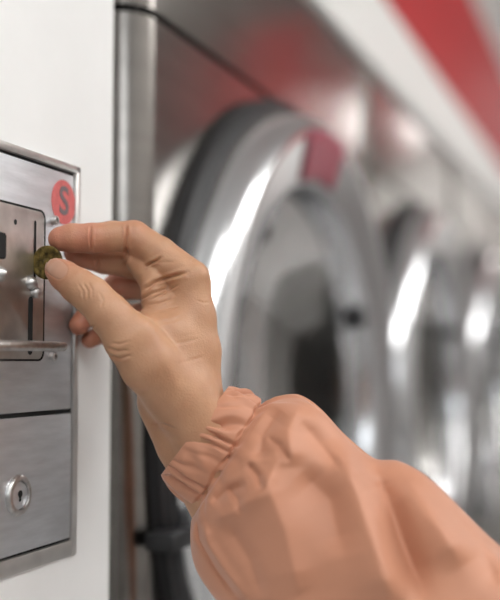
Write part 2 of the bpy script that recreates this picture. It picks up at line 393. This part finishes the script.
def hand_sdf(Pn):
    fing = chain(Pn, INDEX)
    for f in (MIDDLE, RING, PINKY): fing = smin(fing, chain(Pn, f), 1.2)
    palm = chain(Pn, [(190, 281, 648, 12.5), (195, 318, 646, 13), (197, 352, 644, 15), (192, 402, 642, 19), (205, 432, 640, 19.5), (250, 500, 636, 24), (330, 620, 625, 30)], 6)
    for nodes in ([(192, 284, 670, 12.5), (193, 340, 666, 15), (192, 400, 652, 18)],
                  [(190, 294, 691, 11.5), (190, 345, 684, 14), (190, 402, 662, 17)],
                  [(181, 308, 707, 10.5), (178, 355, 696, 13.5), (185, 408, 666, 15)],
                  [(166, 402, 650, 18.5), (186, 442, 648, 19.5), (232, 516, 640, 23)],
                  [(150, 360, 640, 14), (174, 398, 644, 17)]):
        palm = smin(palm, chain(Pn, nodes), 13)
    palm = smin(palm, rc(Pn, pt(186, 322, 644), pt(148, 338, 626), 12.5, 13), 12)
    palm = smin(palm, rc(Pn, pt(187, 345, 641), pt(168, 385, 634), 14, 17), 12)
    palm = smin(palm, rc(Pn, pt(176, 340, 633), pt(193, 405, 629), 12, 16), 14)      # web muscle
    palm = smin(palm, rc(Pn, pt(176, 296, 650), pt(150, 322, 636), 8, 9), 9)         # web skin
    palm = smin(palm, rc(Pn, pt(154, 278, 650), pt(155, 303, 643), 8.5, 9), 6)
    fing = smin(fing, rc(Pn, pt(139, 258, 660), pt(158, 284, 652), 9.5, 10.5), 3)
    hand = smin(fing, palm, 5)
    th = chain(Pn, THUMB, 5)
    return smin(hand, th, 10)

def surface_nets(f, org, h):
    s = f < 0
    nx, ny, nz = f.shape
    cs = np.stack([s[i:nx-1+i, j:ny-1+j, k:nz-1+k] for i in (0, 1) for j in (0, 1) for k in (0, 1)], 0)
    act = cs.any(0) & ~cs.all(0)
    idx = -np.ones(act.shape, np.int64); ijk = np.argwhere(act); idx[act] = np.arange(len(ijk))
    acc = np.zeros((len(ijk), 3)); cnt = np.zeros(len(ijk))
    corners = [(i, j, k) for i in (0, 1) for j in (0, 1) for k in (0, 1)]
    for a in corners:
        for ax in range(3):
            if a[ax]: continue
            b = list(a); b[ax] = 1
            fa = f[ijk[:, 0]+a[0], ijk[:, 1]+a[1], ijk[:, 2]+a[2]]; fb = f[ijk[:, 0]+b[0], ijk[:, 1]+b[1], ijk[:, 2]+b[2]]
            m = (fa < 0) != (fb < 0); t = np.where(m, fa/np.where(m, fa-fb, 1), 0)
            p = np.tile(np.array(a, float), (len(ijk), 1)); p[:, ax] += t
            acc[m] += p[m]; cnt[m] += 1
    V = (ijk+acc/cnt[:, None])*h+org
    Q = []
    for ax in range(3):
        o1, o2 = [(1, 2), (2, 0), (0, 1)][ax]
        sl0 = [slice(None)]*3; sl1 = [slice(None)]*3; sl0[ax] = slice(0, -1); sl1[ax] = slice(1, None)
        a = s[tuple(sl0)]; b = s[tuple(sl1)]; e = np.argwhere(a != b); inside = a[e[:, 0], e[:, 1], e[:, 2]]
        ok = (e[:, o1] > 0) & (e[:, o2] > 0) & (e[:, o1] < act.shape[o1]) & (e[:, o2] < act.shape[o2]); e = e[ok]; inside = inside[ok]
        def at(d1, d2):
            q = e.copy(); q[:, o1] += d1; q[:, o2] += d2; return idx[q[:, 0], q[:, 1], q[:, 2]]
        q = np.stack([at(-1, -1), at(0, -1), at(0, 0), at(-1, 0)], 1)
        q[~inside] = q[~inside][:, ::-1]; Q.append(q)
    return V, np.concatenate(Q)
h = .55
lo3 = np.array([-140., -140., 585.]); hi3 = np.array([22., 62., 735.])
BS = 8; nb = [int(math.ceil((hi3[i]-lo3[i])/h/BS)) for i in range(3)]
f = np.full([n*BS for n in nb], 5., np.float32)
bi = np.stack(np.meshgrid(*[np.arange(n) for n in nb], indexing='ij'), -1).reshape(-1, 3)
dc = hand_sdf(((bi+.5)*BS*h-.5*h+lo3).astype(np.float32))
rad = BS*h*.87+1.5
for q in bi[dc < -rad]: f[q[0]*BS:(q[0]+1)*BS, q[1]*BS:(q[1]+1)*BS, q[2]*BS:(q[2]+1)*BS] = -5
loc_ = np.stack(np.meshgrid(*[np.arange(BS)]*3, indexing='ij'), -1).reshape(-1, 3)
nearb = bi[np.abs(dc) <= rad]
for k in range(0, len(nearb), 400):
    q = nearb[k:k+400]; P_ = ((q[:, None, :]*BS+loc_[None])*h+lo3).astype(np.float32)
    v_ = hand_sdf(P_)
    for a_, b_ in zip(q, v_): f[a_[0]*BS:(a_[0]+1)*BS, a_[1]*BS:(a_[1]+1)*BS, a_[2]*BS:(a_[2]+1)*BS] = b_.reshape(BS, BS, BS)
f[0] = f[-1] = 5; f[:, 0] = f[:, -1] = 5; f[:, :, 0] = f[:, :, -1] = 5
V, Q = surface_nets(f, lo3, h)
def grad(P, e=.4):
    g = np.stack([hand_sdf(P+np.eye(3)[i]*e)-hand_sdf(P-np.eye(3)[i]*e) for i in range(3)], 1)
    return g/np.maximum(np.linalg.norm(g, axis=1, keepdims=True), 1e-9)
near_cut = (V[:, 1] < lo3[1]+3*h) | (V[:, 0] > hi3[0]-3*h)
for _ in range(2):
    d = hand_sdf(V); g = grad(V); d = np.where(near_cut, 0, np.clip(d, -1, 1)); V = V-g*d[:, None]
Nn = grad(V)
def proj(V): return 250+V[:, 0]/V[:, 2]*F, 300-V[:, 1]/V[:, 2]*F
px, py = proj(V)
def polyd(px, py, pl):
    best = np.full(len(px), 1e9)
    tt = np.zeros(len(px)); L = len(pl)-1
    for k, ((ax, ay), (bx, by)) in enumerate(zip(pl, pl[1:])):
        dx, dy = bx-ax, by-ay; t = np.clip(((px-ax)*dx+(py-ay)*dy)/(dx*dx+dy*dy), 0, 1)
        dd = np.hypot(px-ax-t*dx, py-ay-t*dy); m = dd < best; best[m] = dd[m]; tt[m] = (k+t[m])/L
    return best, tt
front = np.clip(-Nn[:, 2]*1.5+.35, 0, 1)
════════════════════
Repeat the data in full and exactly. Omit pictures.

Write part 2 of the bpy script that recreates this picture. It picks up at line 393. This part finishes the script.
def hand_sdf(Pn):
    fing = chain(Pn, INDEX)
    for f in (MIDDLE, RING, PINKY): fing = smin(fing, chain(Pn, f), 1.2)
    palm = chain(Pn, [(190, 281, 648, 12.5), (195, 318, 646, 13), (197, 352, 644, 15), (192, 402, 642, 19), (205, 432, 640, 19.5), (250, 500, 636, 24), (330, 620, 625, 30)], 6)
    for nodes in ([(192, 284, 670, 12.5), (193, 340, 666, 15), (192, 400, 652, 18)],
                  [(190, 294, 691, 11.5), (190, 345, 684, 14), (190, 402, 662, 17)],
                  [(181, 308, 707, 10.5), (178, 355, 696, 13.5), (185, 408, 666, 15)],
                  [(166, 402, 650, 18.5), (186, 442, 648, 19.5), (232, 516, 640, 23)],
                  [(150, 360, 640, 14), (174, 398, 644, 17)]):
        palm = smin(palm, chain(Pn, nodes), 13)
    palm = smin(palm, rc(Pn, pt(186, 322, 644), pt(148, 338, 626), 12.5, 13), 12)
    palm = smin(palm, rc(Pn, pt(187, 345, 641), pt(168, 385, 634), 14, 17), 12)
    palm = smin(palm, rc(Pn, pt(176, 340, 633), pt(193, 405, 629), 12, 16), 14)      # web muscle
    palm = smin(palm, rc(Pn, pt(176, 296, 650), pt(150, 322, 636), 8, 9), 9)         # web skin
    palm = smin(palm, rc(Pn, pt(154, 278, 650), pt(155, 303, 643), 8.5, 9), 6)
    fing = smin(fing, rc(Pn, pt(139, 258, 660), pt(158, 284, 652), 9.5, 10.5), 3)
    hand = smin(fing, palm, 5)
    th = chain(Pn, THUMB, 5)
    return smin(hand, th, 10)

def surface_nets(f, org, h):
    s = f < 0
    nx, ny, nz = f.shape
    cs = np.stack([s[i:nx-1+i, j:ny-1+j, k:nz-1+k] for i in (0, 1) for j in (0, 1) for k in (0, 1)], 0)
    act = cs.any(0) & ~cs.all(0)
    idx = -np.ones(act.shape, np.int64); ijk = np.argwhere(act); idx[act] = np.arange(len(ijk))
    acc = np.zeros((len(ijk), 3)); cnt = np.zeros(len(ijk))
    corners = [(i, j, k) for i in (0, 1) for j in (0, 1) for k in (0, 1)]
    for a in corners:
        for ax in range(3):
            if a[ax]: continue
            b = list(a); b[ax] = 1
            fa = f[ijk[:, 0]+a[0], ijk[:, 1]+a[1], ijk[:, 2]+a[2]]; fb = f[ijk[:, 0]+b[0], ijk[:, 1]+b[1], ijk[:, 2]+b[2]]
            m = (fa < 0) != (fb < 0); t = np.where(m, fa/np.where(m, fa-fb, 1), 0)
            p = np.tile(np.array(a, float), (len(ijk), 1)); p[:, ax] += t
            acc[m] += p[m]; cnt[m] += 1
    V = (ijk+acc/cnt[:, None])*h+org
    Q = []
    for ax in range(3):
        o1, o2 = [(1, 2), (2, 0), (0, 1)][ax]
        sl0 = [slice(None)]*3; sl1 = [slice(None)]*3; sl0[ax] = slice(0, -1); sl1[ax] = slice(1, None)
        a = s[tuple(sl0)]; b = s[tuple(sl1)]; e = np.argwhere(a != b); inside = a[e[:, 0], e[:, 1], e[:, 2]]
        ok = (e[:, o1] > 0) & (e[:, o2] > 0) & (e[:, o1] < act.shape[o1]) & (e[:, o2] < act.shape[o2]); e = e[ok]; inside = inside[ok]
        def at(d1, d2):
            q = e.copy(); q[:, o1] += d1; q[:, o2] += d2; return idx[q[:, 0], q[:, 1], q[:, 2]]
        q = np.stack([at(-1, -1), at(0, -1), at(0, 0), at(-1, 0)], 1)
        q[~inside] = q[~inside][:, ::-1]; Q.append(q)
    return V, np.concatenate(Q)
h = .55
lo3 = np.array([-140., -140., 585.]); hi3 = np.array([22., 62., 735.])
BS = 8; nb = [int(math.ceil((hi3[i]-lo3[i])/h/BS)) for i in range(3)]
f = np.full([n*BS for n in nb], 5., np.float32)
bi = np.stack(np.meshgrid(*[np.arange(n) for n in nb], indexing='ij'), -1).reshape(-1, 3)
dc = hand_sdf(((bi+.5)*BS*h-.5*h+lo3).astype(np.float32))
rad = BS*h*.87+1.5
for q in bi[dc < -rad]: f[q[0]*BS:(q[0]+1)*BS, q[1]*BS:(q[1]+1)*BS, q[2]*BS:(q[2]+1)*BS] = -5
loc_ = np.stack(np.meshgrid(*[np.arange(BS)]*3, indexing='ij'), -1).reshape(-1, 3)
nearb = bi[np.abs(dc) <= rad]
for k in range(0, len(nearb), 400):
    q = nearb[k:k+400]; P_ = ((q[:, None, :]*BS+loc_[None])*h+lo3).astype(np.float32)
    v_ = hand_sdf(P_)
    for a_, b_ in zip(q, v_): f[a_[0]*BS:(a_[0]+1)*BS, a_[1]*BS:(a_[1]+1)*BS, a_[2]*BS:(a_[2]+1)*BS] = b_.reshape(BS, BS, BS)
f[0] = f[-1] = 5; f[:, 0] = f[:, -1] = 5; f[:, :, 0] = f[:, :, -1] = 5
V, Q = surface_nets(f, lo3, h)
def grad(P, e=.4):
    g = np.stack([hand_sdf(P+np.eye(3)[i]*e)-hand_sdf(P-np.eye(3)[i]*e) for i in range(3)], 1)
    return g/np.maximum(np.linalg.norm(g, axis=1, keepdims=True), 1e-9)
near_cut = (V[:, 1] < lo3[1]+3*h) | (V[:, 0] > hi3[0]-3*h)
for _ in range(2):
    d = hand_sdf(V); g = grad(V); d = np.where(near_cut, 0, np.clip(d, -1, 1)); V = V-g*d[:, None]
Nn = grad(V)
def proj(V): return 250+V[:, 0]/V[:, 2]*F, 300-V[:, 1]/V[:, 2]*F
px, py = proj(V)
def polyd(px, py, pl):
    best = np.full(len(px), 1e9)
    tt = np.zeros(len(px)); L = len(pl)-1
    for k, ((ax, ay), (bx, by)) in enumerate(zip(pl, pl[1:])):
        dx, dy = bx-ax, by-ay; t = np.clip(((px-ax)*dx+(py-ay)*dy)/(dx*dx+dy*dy), 0, 1)
        dd = np.hypot(px-ax-t*dx, py-ay-t*dy); m = dd < best; best[m] = dd[m]; tt[m] = (k+t[m])/L
    return best, tt
front = np.clip(-Nn[:, 2]*1.5+.35, 0, 1)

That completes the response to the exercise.